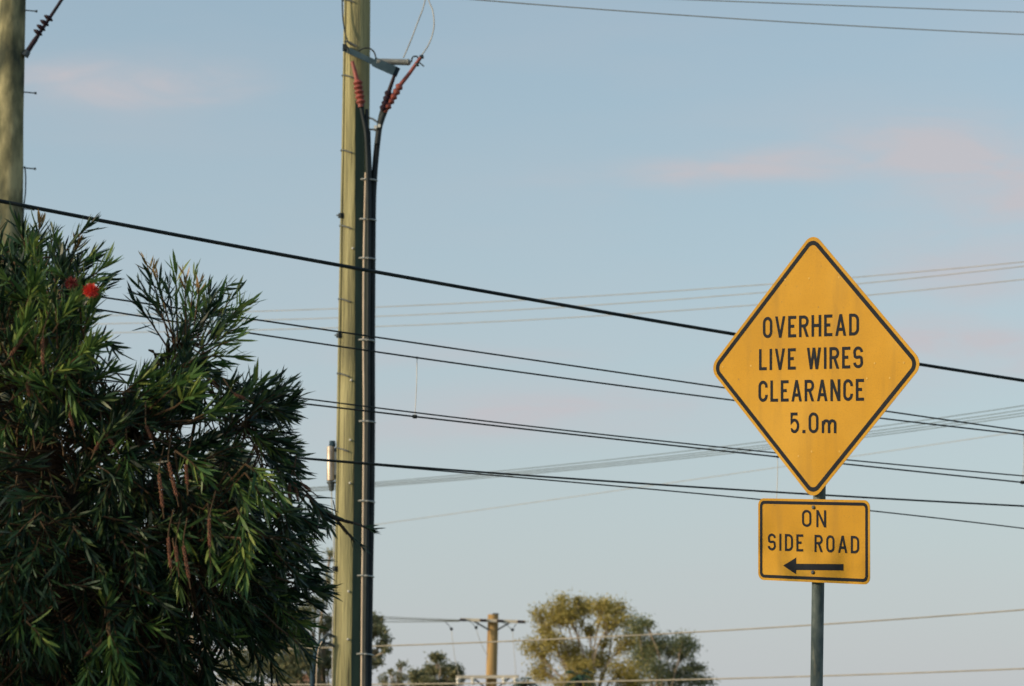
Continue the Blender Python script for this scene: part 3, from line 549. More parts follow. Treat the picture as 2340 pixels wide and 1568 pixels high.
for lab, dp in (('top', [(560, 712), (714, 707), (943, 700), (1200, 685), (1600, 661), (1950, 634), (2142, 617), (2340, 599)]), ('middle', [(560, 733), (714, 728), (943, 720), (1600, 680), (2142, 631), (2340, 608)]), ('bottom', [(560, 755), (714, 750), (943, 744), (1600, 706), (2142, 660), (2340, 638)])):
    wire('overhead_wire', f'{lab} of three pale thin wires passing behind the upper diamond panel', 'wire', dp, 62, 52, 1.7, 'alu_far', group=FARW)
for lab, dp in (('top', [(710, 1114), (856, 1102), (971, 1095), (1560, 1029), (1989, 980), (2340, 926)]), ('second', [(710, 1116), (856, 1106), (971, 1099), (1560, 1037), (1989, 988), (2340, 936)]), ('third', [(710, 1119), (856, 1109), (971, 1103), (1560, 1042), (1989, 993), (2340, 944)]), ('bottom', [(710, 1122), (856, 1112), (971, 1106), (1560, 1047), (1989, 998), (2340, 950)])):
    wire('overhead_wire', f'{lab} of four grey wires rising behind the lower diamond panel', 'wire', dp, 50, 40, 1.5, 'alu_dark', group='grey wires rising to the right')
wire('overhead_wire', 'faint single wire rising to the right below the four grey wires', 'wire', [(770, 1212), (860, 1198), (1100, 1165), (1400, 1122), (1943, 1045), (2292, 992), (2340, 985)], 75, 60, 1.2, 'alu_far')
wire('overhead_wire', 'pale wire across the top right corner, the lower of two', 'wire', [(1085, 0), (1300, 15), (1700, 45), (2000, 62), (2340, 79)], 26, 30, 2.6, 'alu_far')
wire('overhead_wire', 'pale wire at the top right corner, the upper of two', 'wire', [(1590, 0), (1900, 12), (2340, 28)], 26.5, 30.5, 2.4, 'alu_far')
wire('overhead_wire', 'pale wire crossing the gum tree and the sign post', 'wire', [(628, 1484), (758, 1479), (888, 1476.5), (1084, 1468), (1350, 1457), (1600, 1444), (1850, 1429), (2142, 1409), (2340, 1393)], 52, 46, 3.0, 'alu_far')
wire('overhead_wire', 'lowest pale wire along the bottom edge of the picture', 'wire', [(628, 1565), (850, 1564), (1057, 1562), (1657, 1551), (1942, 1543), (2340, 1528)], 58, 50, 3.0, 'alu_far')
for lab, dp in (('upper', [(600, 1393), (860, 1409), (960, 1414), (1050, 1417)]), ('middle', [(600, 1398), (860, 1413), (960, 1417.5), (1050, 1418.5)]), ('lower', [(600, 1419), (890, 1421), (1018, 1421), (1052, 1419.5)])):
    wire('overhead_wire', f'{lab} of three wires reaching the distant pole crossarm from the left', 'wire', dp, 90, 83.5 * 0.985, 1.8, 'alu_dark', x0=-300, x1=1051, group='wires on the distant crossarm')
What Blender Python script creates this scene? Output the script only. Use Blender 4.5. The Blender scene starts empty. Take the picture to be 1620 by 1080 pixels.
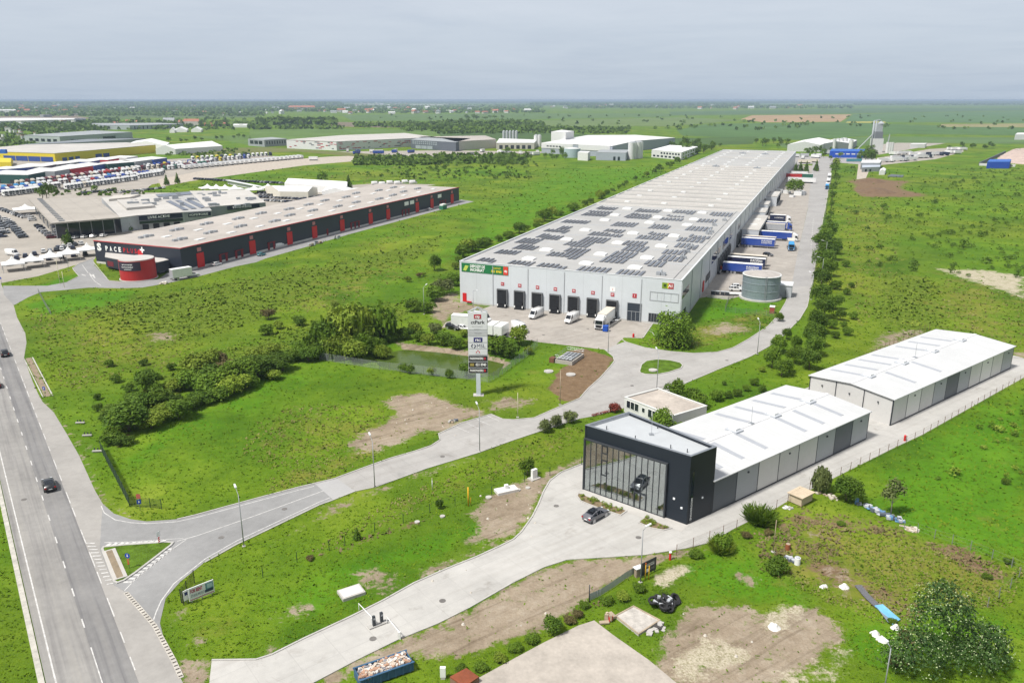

» **WHAT TO PRODUCE**
Give every line above again exactly, with no pictures.

» **FULL ANSWER**
Continue the Blender Python script for this scene: part 3, from line 549. More parts follow. Treat the picture as 2340 pixels wide and 1568 pixels high.
for lab, dp in (('top', [(560, 712), (714, 707), (943, 700), (1200, 685), (1600, 661), (1950, 634), (2142, 617), (2340, 599)]), ('middle', [(560, 733), (714, 728), (943, 720), (1600, 680), (2142, 631), (2340, 608)]), ('bottom', [(560, 755), (714, 750), (943, 744), (1600, 706), (2142, 660), (2340, 638)])):
    wire('overhead_wire', f'{lab} of three pale thin wires passing behind the upper diamond panel', 'wire', dp, 62, 52, 1.7, 'alu_far', group=FARW)
for lab, dp in (('top', [(710, 1114), (856, 1102), (971, 1095), (1560, 1029), (1989, 980), (2340, 926)]), ('second', [(710, 1116), (856, 1106), (971, 1099), (1560, 1037), (1989, 988), (2340, 936)]), ('third', [(710, 1119), (856, 1109), (971, 1103), (1560, 1042), (1989, 993), (2340, 944)]), ('bottom', [(710, 1122), (856, 1112), (971, 1106), (1560, 1047), (1989, 998), (2340, 950)])):
    wire('overhead_wire', f'{lab} of four grey wires rising behind the lower diamond panel', 'wire', dp, 50, 40, 1.5, 'alu_dark', group='grey wires rising to the right')
wire('overhead_wire', 'faint single wire rising to the right below the four grey wires', 'wire', [(770, 1212), (860, 1198), (1100, 1165), (1400, 1122), (1943, 1045), (2292, 992), (2340, 985)], 75, 60, 1.2, 'alu_far')
wire('overhead_wire', 'pale wire across the top right corner, the lower of two', 'wire', [(1085, 0), (1300, 15), (1700, 45), (2000, 62), (2340, 79)], 26, 30, 2.6, 'alu_far')
wire('overhead_wire', 'pale wire at the top right corner, the upper of two', 'wire', [(1590, 0), (1900, 12), (2340, 28)], 26.5, 30.5, 2.4, 'alu_far')
wire('overhead_wire', 'pale wire crossing the gum tree and the sign post', 'wire', [(628, 1484), (758, 1479), (888, 1476.5), (1084, 1468), (1350, 1457), (1600, 1444), (1850, 1429), (2142, 1409), (2340, 1393)], 52, 46, 3.0, 'alu_far')
wire('overhead_wire', 'lowest pale wire along the bottom edge of the picture', 'wire', [(628, 1565), (850, 1564), (1057, 1562), (1657, 1551), (1942, 1543), (2340, 1528)], 58, 50, 3.0, 'alu_far')
for lab, dp in (('upper', [(600, 1393), (860, 1409), (960, 1414), (1050, 1417)]), ('middle', [(600, 1398), (860, 1413), (960, 1417.5), (1050, 1418.5)]), ('lower', [(600, 1419), (890, 1421), (1018, 1421), (1052, 1419.5)])):
    wire('overhead_wire', f'{lab} of three wires reaching the distant pole crossarm from the left', 'wire', dp, 90, 83.5 * 0.985, 1.8, 'alu_dark', x0=-300, x1=1051, group='wires on the distant crossarm')
What Blender Python script creates this scene? Output the script only. Use Blender 4.5. The Blender scene starts empty. Take the picture to be 1620 by 1080 pixels.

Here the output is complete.